Tallahassee, FL – Hurricane season begins June first, and there are questions about whether insurers will be able to pay if a big storm hits Florida. James Call reports failing insurance companies have state officials waving red flags.

The Florida Office of Insurance Regulation has ordered five companies to stop writing insurance policies this year. Although a hurricane hasn't hit the state for nearly five years, companies claim they are losing money. Some have left the state and others have gone out of business. To help lower the cost of doing business, Kevin McCarty, the state's top insurance regulator, has relaxed some rules, like the one requiring companies to have the wherewithal to pay for what is on average a one in one hundred year storm.

"We just want them to be cognizant that there are other risk factors that are out there that they do need to be cognizant of, that may be more of a risk to the solvency of their company."

CFO Alex Sink had asked McCarty to brief Governor Crist and the Cabinet about his tweaks to regulations. She said she is concerned about the regulatory environment.

"Well, the bottom line for me is that the Florida consumer is assured that when a storm occurs or any event occurs, loss event occurs, that they are going to get their claims paid."

Florida regulators are still scarred by Hurricane Andrew. The 1992 storm that caused $25-billion dollars in damages usually comes up when regulators discuss a company's ability to pay. There is, however, another threat. In 2004 and 2005, eight hurricanes and three tropical storms hit Florida. None were a 100-year event, but together they were far more expensive than Andrew.

"Well, I would say that if we fail to take into account a recurrence of the 2004 and 2005 event that had several repeated storms and focus merely on the one in 1990, I think we would not have been properly doing our job supervising the companies."

Kevin McCarty's job is to make sure insurance companies have the money when homeowners file claims. McCarty said the agency works with financially impaired companies to make changes to their business plan. That may include lowering the amount of reinsurance that companies must buy. A reinsurance policy pays the insurance company after it pays a set amount of damage claims. Sink's concern is that less reinsurance for the companies equals more vulnerability for homeowners. She wants McCarty to take a harder line with the companies.
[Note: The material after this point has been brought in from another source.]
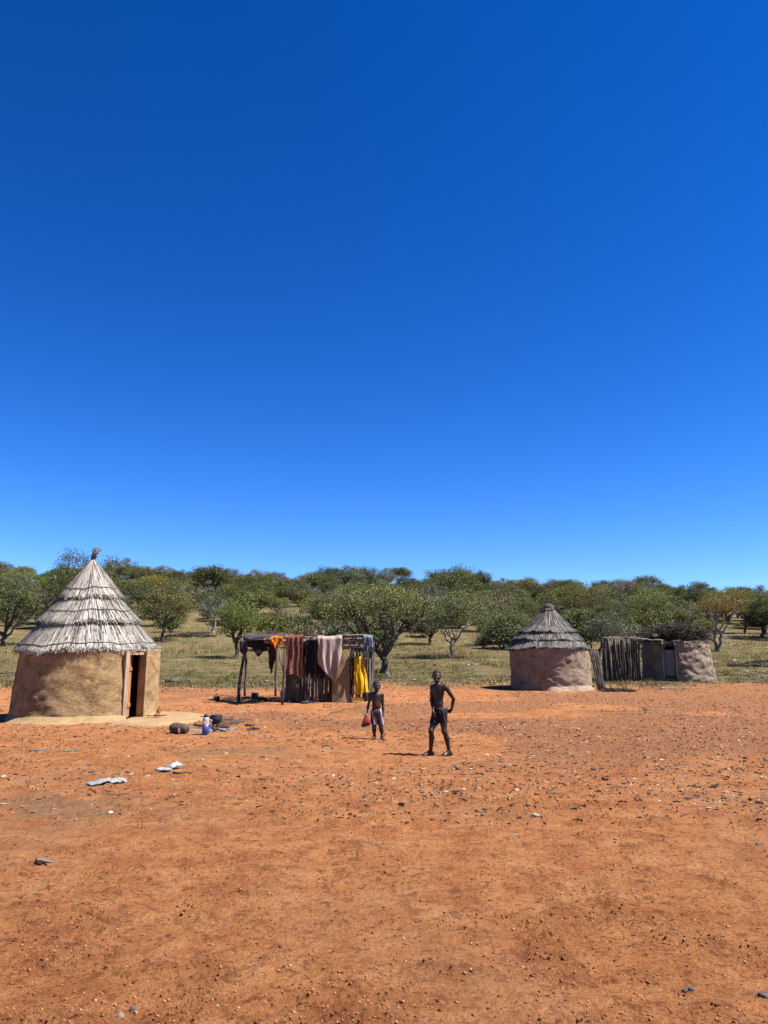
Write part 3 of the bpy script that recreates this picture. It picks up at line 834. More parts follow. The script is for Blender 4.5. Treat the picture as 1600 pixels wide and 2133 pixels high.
# ------------------------------------------------------------------ stones and gravel
OCT = np.array([(1, 0, 0), (-1, 0, 0), (0, 1, 0), (0, -1, 0), (0, 0, 1), (0, 0, -1)], float)
OF = np.array([(0, 2, 4), (2, 1, 4), (1, 3, 4), (3, 0, 4), (2, 0, 5), (1, 2, 5), (3, 1, 5), (0, 3, 5)])
_ph = (1 + 5 ** .5) / 2
ICO = np.array([(-1, _ph, 0), (1, _ph, 0), (-1, -_ph, 0), (1, -_ph, 0), (0, -1, _ph), (0, 1, _ph), (0, -1, -_ph), (0, 1, -_ph), (_ph, 0, -1), (_ph, 0, 1), (-_ph, 0, -1), (-_ph, 0, 1)]) / 1.9
IF = np.array([(0, 11, 5), (0, 5, 1), (0, 1, 7), (0, 7, 10), (0, 10, 11), (1, 5, 9), (5, 11, 4), (11, 10, 2), (10, 7, 6), (7, 1, 8), (3, 9, 4), (3, 4, 2), (3, 2, 6), (3, 6, 8), (3, 8, 9), (4, 9, 5), (2, 4, 11), (6, 2, 10), (8, 6, 7), (9, 8, 1)])
def scatter(name, n, dens, yr, smin, smax, mat, seed, label, cat, flatz=.55, powy=1.4, xw=(2.0, .58), SV=OCT, SF=OF):
    r = np.random.default_rng(seed)
    y = yr[0] + (yr[1] - yr[0]) * r.random(n) ** powy
    x = r.uniform(-1, 1, n) * (xw[0] + xw[1] * y)
    k = dens(x, y) > r.random(n); x = x[k]; y = y[k]; n = len(x)
    s = smin + (smax - smin) * r.random(n) ** 2.6
    z = hgt(x, y)
    m = len(SV); v = SV[None] * r.uniform(.6, 1.2, (n, m, 1)) + r.normal(0, .12, (n, m, 3))
    v = v * np.stack([s * r.uniform(.7, 1.3, n), s * r.uniform(.7, 1.3, n), s * flatz], -1)[:, None, :]
    a = r.random(n) * 6.28; ca, sa = np.cos(a)[:, None], np.sin(a)[:, None]
    vx = v[..., 0] * ca - v[..., 1] * sa; vy = v[..., 0] * sa + v[..., 1] * ca
    v = np.stack([vx + x[:, None], vy + y[:, None], v[..., 2] + z[:, None] + (s * flatz * .25)[:, None]], -1).reshape(-1, 3)
    f = (SF[None] + (np.arange(n) * m)[:, None, None]).reshape(-1, 3)
    o = MB().add(v, f).build(name, mat, org=(0, 0, 0), smooth=m == 6)
    return tag(o, label, cat, kind='stuff')

def gravd(x, y):
    rub = sstep(.10, .26, x / y + .12 * (fbm(x / 1.5, y / 1.5, 3, 64) - .5)) * sstep(8.6, 10, y) * sstep(19, 13, y) * sstep(.38, .56, fbm(x / 1.2, y / .9, 3, 65))
    return np.clip(.9 * rub + .10 + sstep(.42, .62, fbm(x / 3.5, y / 3.5, 3, 63) + .022 * (x - 2) + .010 * (y - 16) - .05), 0, 1) * (1 - .55 * sstep(0, 5, y - grass_edge(x)))
scatter('gravel', 36000, gravd, (8, 44), .006, .038, M['gravel'], 5, 'pale and rusty gravel strewn over the red yard', 'gravel', .5, SV=ICO, SF=IF)
scatter('soil_clods', 105000, lambda x, y: crumble(x, y) * .75 + .2, (3.2, 22), .003, .0125, M['clods'], 6, 'crumbly red soil clods on the yard', 'soil', .75, 2.1)
scatter('litter_stones', 9000, lambda x, y: sstep(-2, 0, y - grass_edge(x)) * sstep(8, 2, y - grass_edge(x)), (33, 48), .02, .09, M['gravel'], 8, 'stony strip along the edge of the grass', 'gravel', .5, 1.0)

def litter(n, mat, seed, label):
    r = np.random.default_rng(seed)
    y = 7.5 + 26 * r.random(n) ** 1.0; x = r.uniform(-1, 1, n) * (2 + .58 * y)
    k = fbm(x / 2.5, y / 2.5, 3, 90 + seed) + .15 * r.random(n) > .52; x = x[k]; y = y[k]; n = len(x)
    L = (.006 + .020 * r.random(n) ** 3) * (1 + .05 * y); a = r.random(n) * 6.28; w_ = r.uniform(.0010, .0024, n) * (1 + .07 * y)
    dx, dy = np.cos(a), np.sin(a); V = []
    for s_, q in ((-1, -1), (-1, 1), (1, 1), (1, -1)):
        k_ = q * w_ * r.uniform(.2, 1.3, n); px, py = x + s_ * L * dx - k_ * dy, y + s_ * L * dy + k_ * dx
        V.append(np.stack([px, py, hgt(px, py) + .005 + .006 * (q + 1) + .01 * r.random(n)], -1))
    o = MB().add(np.stack(V, 1).reshape(-1, 3), np.arange(n * 4).reshape(-1, 4)).build('dry_litter', mat, org=(0, 0, 0), smooth=False)
    tag(o, label, 'litter', kind='stuff')
litter(7000, M['grass_gold'], 1, 'pale straw and leaf litter strewn over the red yard')
litter(11000, M['brush'], 2, 'dark twig and bark litter strewn over the red yard')

STM = [blob((0, 0, 0), (1, 1, 1), 2, .35, 300 + k, .62) for k in range(9)]
st_mesh = {}
for mk in ('stone_pale', 'stone_grey', 'stone_red', 'stone_white'):
    st_mesh[mk] = [b.mesh('stone', M[mk], smooth=False) for b in STM]
def put_stone(x, y, s, mk, label, group, k=None, rz=None):
    k = random.randrange(9) if k is None else k
    o = bpy.data.objects.new('stone', st_mesh[mk][k]); COL.objects.link(o)
    o.location = (x, y, H1(x, y) + s * .12); o.scale = (s * random.uniform(.8, 1.3), s * random.uniform(.7, 1.1), s * random.uniform(.7, 1.1))
    o.rotation_euler = (random.uniform(-.2, .2), random.uniform(-.2, .2), random.random() * 6.28 if rz is None else rz)
    tag(o, label, 'stone', group)
ST = [('stone_pale', 'pale tan stone lying loose on red soil', 'pale loose stones of the yard', 45), ('stone_grey', 'dark grey stone lying loose on red soil', 'dark loose stones of the yard', 45),
      ('stone_red', 'rust-red stone lying loose on red soil', 'rust-red loose stones of the yard', 55), ('stone_white', 'whitish stone lying loose on red soil', 'whitish loose stones of the yard', 10)]
rs = np.random.default_rng(55)
def zone(x, y):
    a = 'left' if x < -.2 * y else ('right' if x > .2 * y else 'middle')
    if y < 9: return ' in the %s foreground' % a
    if y < 15: return {'left': ' before the cooking place', 'middle': ' round the children', 'right': ' of the gravel at right'}[a]
    return {'left': ' near the big hut', 'middle': ' between shelter and small hut', 'right': ' before the two right huts'}[a]
for mk, lab, grp, n in ST:
    for i in range(n):
        y = 6.5 + 25 * rs.random() ** 1.2
        x = rs.uniform(-.55, .58) * y
        if rs.random() < .45 and x < 0: x = -x
        put_stone(x, y, (.008 + .019 * rs.random() ** 2.6) * (1 + .022 * y), mk, lab + zone(x, y), grp)
for (px, py, s, mk, lab) in [
    (1427, 2062, .030, 'stone_grey', 'black angular stone, left one of a pair in the bottom right foreground'),
    (1440, 2061, .028, 'stone_grey', 'black angular stone, right one of a pair in the bottom right foreground'),
    (1592, 2076, .040, 'stone_grey', 'dark stone cut by the right edge in the foreground'),
    (252, 2116, .030, 'stone_pale', 'greyish stone half sunk in soil at bottom left'),
    (277, 2108, .030, 'stone_grey', 'grey stone beside a half sunk one at bottom left'),
    (841, 1957, .018, 'stone_white', 'single small white stone on bare foreground soil'),
    (1008, 1699, .050, 'stone_grey', 'grey upright stone on bare soil below the taller boy'),
    (1115, 1704, .055, 'stone_white', 'flat white stone on bare soil right of the grey upright stone'),
    (950, 1652, .060, 'stone_grey', 'dark low stone on soil straight below the taller boy'),
    (877, 1640, .050, 'stone_pale', 'pale stone on soil below the walking boy\'s feet'),
    (1200, 1790, .030, 'stone_grey', 'little mossy grey stone alone on open soil'),
    (1258, 1623, .075, 'stone_red', 'brown flat stone among gravel below the small hut'),
    (275, 1615, .060, 'stone_white', 'white stone just above the white sack'),
    (308, 1617, .050, 'stone_white', 'white stone between white sack and the crumpled plastic'),
    (188, 1612, .050, 'stone_grey', 'dark stone left above the white sack'),
    (262, 1601, .060, 'stone_grey', 'grey stone left of the crumpled plastic')]:
    g = G(px, py); put_stone(g.x, g.y, s * .72, mk, lab, None)

# ------------------------------------------------------------------ thatched huts
def hut_wall(c, prof, door, thick, amp, seed, nth=240, nz=44):
    """prof(th, z)->radius; door=(th0, th1, ztop); th=0 faces the camera side, positive to the right"""
    th0, th1, zt = door
    th = np.sort(np.concatenate([np.linspace(-PI, PI, nth, endpoint=False), [th0, th1]]))
    H = prof.H
    z = np.sort(np.concatenate([np.linspace(-.12, H, nz), [zt]]))
    TH, Z = np.meshgrid(th, z, indexing='ij')
    rr = prof(TH, Z)
    nn = amp * (fbm(TH * 2.2 + 30, Z * 2.2, 4, seed) - .5) * 2 + amp * .5 * (fbm(TH * 9 + 30, Z * 9, 3, seed + 3) - .5) * 2
    w_ = np.clip((PI - np.abs(TH)) * 4, 0, 1)
    ro = rr + nn * w_
    ri = np.minimum(rr, prof(TH, 0 * Z + H * .7)) - thick
    gz = np.array([[H1(c[0] + prof(t, 0) * math.sin(t), c[1] - prof(t, 0) * math.cos(t)) for t in th]]).T - c[2]
    Zs = Z + gz * np.clip(1 - Z / H, 0, 1)
    mk = lambda r: np.stack([c[0] + r * np.sin(TH), c[1] - r * np.cos(TH), c[2] + Zs], -1)
    vo = mk(ro).reshape(-1, 3); vi = mk(ri).reshape(-1, 3)
    n1, n2 = TH.shape; N = n1 * n2
    idx = lambda i, j: (i % n1) * n2 + j
    f = []
    cell = np.zeros((n1, n2 - 1), bool)
    for i in range(n1):
        for j in range(n2 - 1):
            a = th[i]
            cell[i, j] = not (a >= th0 - 1e-9 and a < th1 - 1e-9 and z[j] < zt - 1e-9)
    for i in range(n1):
        for j in range(n2 - 1):
            if not cell[i, j]: continue
            f.append((idx(i, j), idx(i + 1, j), idx(i + 1, j + 1), idx(i, j + 1)))
            f.append((N + idx(i, j), N + idx(i, j + 1), N + idx(i + 1, j + 1), N + idx(i + 1, j)))
            if not cell[(i + 1) % n1, j]: f.append((idx(i + 1, j), N + idx(i + 1, j), N + idx(i + 1, j + 1), idx(i + 1, j + 1)))
            if not cell[(i - 1) % n1, j]: f.append((idx(i, j), idx(i, j + 1), N + idx(i, j + 1), N + idx(i, j)))
            if j == n2 - 2: f.append((idx(i, j + 1), idx(i + 1, j + 1), N + idx(i + 1, j + 1), N + idx(i, j + 1)))
            if j > 0 and not cell[i, j - 1]: f.append((idx(i, j), N + idx(i, j), N + idx(i + 1, j), idx(i + 1, j)))
    return MB().add(np.concatenate([vo, vi]), f)

def roof_pt(c, ax, th, r, z):
    """ax: (dx, dy) shift of the roof axis per metre above c.z"""
    dz = z - c[2]
    return np.stack([c[0] + ax[0] * dz + r * np.sin(th), c[1] + ax[1] * dz - r * np.cos(th), z], -1)

def straws(c, ax, r0, z0, r1, z1, n, r, over=.04, thick=.07, wd=.011, sag=.0, lmin=.35, wave=None, messy=.035):
    """straws running down a cone from (r0, z0) to (r1, z1)"""
    u = r.random(n)
    rr_ = r0 + (r1 - r0) * np.sqrt(u)                       # more straws where the cone is wider
    tb = (rr_ - r0) / (r1 - r0)
    L = r.uniform(lmin, 1.0, n)
    t1 = np.minimum(1 + r.normal(0, over * .5, n), tb + L * .6); t0 = np.maximum(t1 - L, -.02)
    edge = r.random(n) < .35
    t1 = np.where(edge, 1 + r.normal(0, over, n), t1); t0 = np.where(edge, t1 - r.uniform(.25, .6, n), t0)
    th = r.random(n) * 2 * PI
    off = thick * r.random(n) ** 1.5
    sl = math.atan2(z0 - z1, r1 - r0)
    nr, nz_ = math.sin(sl), math.cos(sl)
    V = []
    thw = r.normal(0, messy, n)
    hw = wd * r.uniform(.6, 1.5, n)
    for k, tt in enumerate((t0, (t0 + t1) / 2, t1)):
        rad = r0 + (r1 - r0) * tt; z = z0 + (z1 - z0) * tt
        lift = off * (.4 + .6 * k / 2) + sag * np.sin(np.clip(tt, 0, 1) * PI)
        thk = th + thw * k / np.maximum(rad, .25) * .5
        if wave is not None: z = z + wave(thk) * np.clip(tt, 0, 1)
        rad = np.maximum(rad + lift * nr, .01); z = z + lift * nz_
        p = roof_pt(c, ax, thk, rad, z)
        tg = np.stack([np.cos(thk), np.sin(thk), 0 * thk], -1) * hw[:, None]
        V += [p - tg, p + tg]
    v = np.stack(V, 1).reshape(-1, 3)
    b = (np.arange(n) * 6)[:, None]
    f = np.concatenate([b + np.array([[0, 1, 3, 2]]), b + np.array([[2, 3, 5, 4]])])
    return MB().add(v, f)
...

"I think it is important for these companies to have adequate reinsurance to cover a one in one-hundred year storm, just like most of the other states require."

McCarty must balance that concern with others. If he fails, Florida pays. If private insurance companies say Florida regulations cost too much, then they stop writing policies. That would force more customers into the state owned Citizens Property Insurance Corporation, and that would make all Floridians more vulnerable to paying the bill after a big storm. Lawmakers say McCarty's decisions have failed to create competition in the market and that increases the state's liability. Agriculture Commissioner Charles Bronson spoke after McCarty's briefing.

"You're back to square one. It's all about risk especially on the payments on these expensive pieces of property on the coast and so forth, that Citizens is being, I'm going to have to say, stuck with because we are basically being stuck with some of the more expensive pieces of property that have to be insured because these companies don't want to put themselves in that position."

That's when the owners of those pieces of property Bronson called expensive turn to the state of Florida and Citizens, the state owned insurance company. As of April, it had more than a million policies and a total exposure of $405-billion dollars, or nearly six times the amount of the state budget.